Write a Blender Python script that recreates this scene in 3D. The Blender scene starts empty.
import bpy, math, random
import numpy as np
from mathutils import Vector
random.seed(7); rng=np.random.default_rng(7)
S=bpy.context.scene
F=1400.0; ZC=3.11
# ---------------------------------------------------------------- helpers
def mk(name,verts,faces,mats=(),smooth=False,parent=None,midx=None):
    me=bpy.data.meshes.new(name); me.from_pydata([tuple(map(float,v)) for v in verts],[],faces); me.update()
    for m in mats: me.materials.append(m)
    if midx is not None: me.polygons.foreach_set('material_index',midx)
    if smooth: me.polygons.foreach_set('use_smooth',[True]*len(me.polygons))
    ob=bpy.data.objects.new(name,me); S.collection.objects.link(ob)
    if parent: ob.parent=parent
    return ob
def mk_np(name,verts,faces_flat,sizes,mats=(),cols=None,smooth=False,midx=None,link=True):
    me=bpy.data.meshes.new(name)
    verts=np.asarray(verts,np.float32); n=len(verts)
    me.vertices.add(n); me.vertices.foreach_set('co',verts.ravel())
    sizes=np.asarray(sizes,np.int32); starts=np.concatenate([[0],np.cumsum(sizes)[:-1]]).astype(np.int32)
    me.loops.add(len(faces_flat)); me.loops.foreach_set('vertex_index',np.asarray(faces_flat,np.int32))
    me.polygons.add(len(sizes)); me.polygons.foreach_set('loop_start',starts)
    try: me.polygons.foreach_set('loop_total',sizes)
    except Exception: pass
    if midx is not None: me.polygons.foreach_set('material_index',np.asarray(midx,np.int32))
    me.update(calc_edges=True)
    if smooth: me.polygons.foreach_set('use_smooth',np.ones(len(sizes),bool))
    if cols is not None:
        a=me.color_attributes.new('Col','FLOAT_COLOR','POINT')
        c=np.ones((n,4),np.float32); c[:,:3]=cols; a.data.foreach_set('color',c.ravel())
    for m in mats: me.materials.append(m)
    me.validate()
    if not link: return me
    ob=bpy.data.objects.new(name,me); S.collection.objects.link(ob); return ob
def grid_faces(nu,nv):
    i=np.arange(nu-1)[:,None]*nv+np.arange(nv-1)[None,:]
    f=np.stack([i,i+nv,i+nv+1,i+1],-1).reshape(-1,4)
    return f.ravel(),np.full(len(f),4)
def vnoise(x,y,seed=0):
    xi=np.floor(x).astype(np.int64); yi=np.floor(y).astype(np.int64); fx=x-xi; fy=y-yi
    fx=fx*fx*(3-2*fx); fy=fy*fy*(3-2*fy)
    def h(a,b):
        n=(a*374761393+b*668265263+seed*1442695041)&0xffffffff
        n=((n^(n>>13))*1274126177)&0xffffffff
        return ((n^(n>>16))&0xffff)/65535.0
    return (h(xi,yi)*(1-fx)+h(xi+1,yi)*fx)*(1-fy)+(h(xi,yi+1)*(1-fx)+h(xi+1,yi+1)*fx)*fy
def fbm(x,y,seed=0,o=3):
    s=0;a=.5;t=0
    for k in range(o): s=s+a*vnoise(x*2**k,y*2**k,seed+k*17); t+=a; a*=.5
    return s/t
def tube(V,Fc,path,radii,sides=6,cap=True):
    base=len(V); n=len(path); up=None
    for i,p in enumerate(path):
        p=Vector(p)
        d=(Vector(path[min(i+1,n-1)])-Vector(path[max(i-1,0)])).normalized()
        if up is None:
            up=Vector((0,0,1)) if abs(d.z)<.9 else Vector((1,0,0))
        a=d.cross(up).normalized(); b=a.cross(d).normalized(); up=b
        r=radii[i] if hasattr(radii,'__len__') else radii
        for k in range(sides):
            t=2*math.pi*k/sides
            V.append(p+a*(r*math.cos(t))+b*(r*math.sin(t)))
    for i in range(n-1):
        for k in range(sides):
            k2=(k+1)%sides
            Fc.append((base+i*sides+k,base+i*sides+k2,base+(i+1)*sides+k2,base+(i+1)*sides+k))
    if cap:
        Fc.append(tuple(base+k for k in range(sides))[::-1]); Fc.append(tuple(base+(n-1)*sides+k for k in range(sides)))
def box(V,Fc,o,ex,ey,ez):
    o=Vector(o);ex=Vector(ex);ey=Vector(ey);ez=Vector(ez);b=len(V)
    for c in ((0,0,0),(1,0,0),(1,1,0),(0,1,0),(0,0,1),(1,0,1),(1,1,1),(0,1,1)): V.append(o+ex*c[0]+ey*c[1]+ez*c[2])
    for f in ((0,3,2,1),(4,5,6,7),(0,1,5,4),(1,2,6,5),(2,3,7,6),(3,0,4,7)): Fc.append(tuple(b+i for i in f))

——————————

# THE REQUEST:
Pull out each line holding the string "starts".

# CORRECT ANSWER:
Write a Blender Python script that recreates this scene in 3D. The Blender scene starts empty.
    sizes=np.asarray(sizes,np.int32); starts=np.concatenate([[0],np.cumsum(sizes)[:-1]]).astype(np.int32)
    me.polygons.add(len(sizes)); me.polygons.foreach_set('loop_start',starts)